The Construction Leadership Council (CLC) today (20 April) published its Skills Plan for 2023 to support the net zero challenge and get young people into high-skilled, well-paid jobs. The Skills Plan is a cross industry collaboration.

In its new Skills Plan, CLC highlights how much the construction and built environment industry has to offer society, while providing solutions to short and long-term challenges in England.

Construction is a major engine of the UK economy, employing 2.7million people and contributing 8% output to the economy.

But it also faces a major skills shortage, with the Construction Industry Training Board (CITB) estimating an extra 225,000 workers will be required across the UK from 2023 – 2027.

To tackle this shortage, while supporting net zero goals, CLC’s Skills Plan focuses on four main priorities: culture change, routes into construction and built environment, competence and future skills.

This includes meeting employers’ demand for skilled workers, training and retaining people, ensuring competency, expanding the career appeal of construction and built environment, while also training experienced workers to become teachers.

As part of the Skills Plan, CLC has developed a range of projects for 2023-24, including:

The launch of a new competence approach to ensure there is an accepted, accredited definition of competence for all construction and built environment occupations.

Expansion of the new entrant apprenticeship brokerage service and introducing a new apprenticeship mentoring standard to increase apprenticeship starts, continuation and completions.

The launch of Phase 1 of the Career Pathway Hub, an online portal aimed at defining high value career pathways for net zero, digitalisation, smart construction and repair maintenance and improvement.

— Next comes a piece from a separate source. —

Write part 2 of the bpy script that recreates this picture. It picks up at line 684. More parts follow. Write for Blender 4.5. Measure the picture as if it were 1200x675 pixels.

A pilot scheme to give schoolchildren a chance to learn about a career in construction

Adrian Beckingham, CITB Strategy and Policy Director and Co-Chair of CLC People and Skills Network, said: “Construction will be at the forefront of arguably the biggest challenge – supporting the transition to net zero – which makes our industry a career of meaning and value.

“At the same time, we have a pressing need to attract and support new entrants into the industry.

“This new Skills Plan by CLC will tackle these challenges by creating opportunities to get young people into high-skilled, well-paid jobs, while encouraging workers to adopt modern, green skills across the globe.”

Nick Roberts, Chief Executive of Travis Perkins plc and Industry Sponsor of CLC People and Skills Network, said: “I’m looking forward to helping the whole of our industry support the CLC in the delivery of this plan.

“Partnering for skills is paramount. This means employers of all sizes investing in people, improving industry’s working culture and attracting new talent for future skills demand.”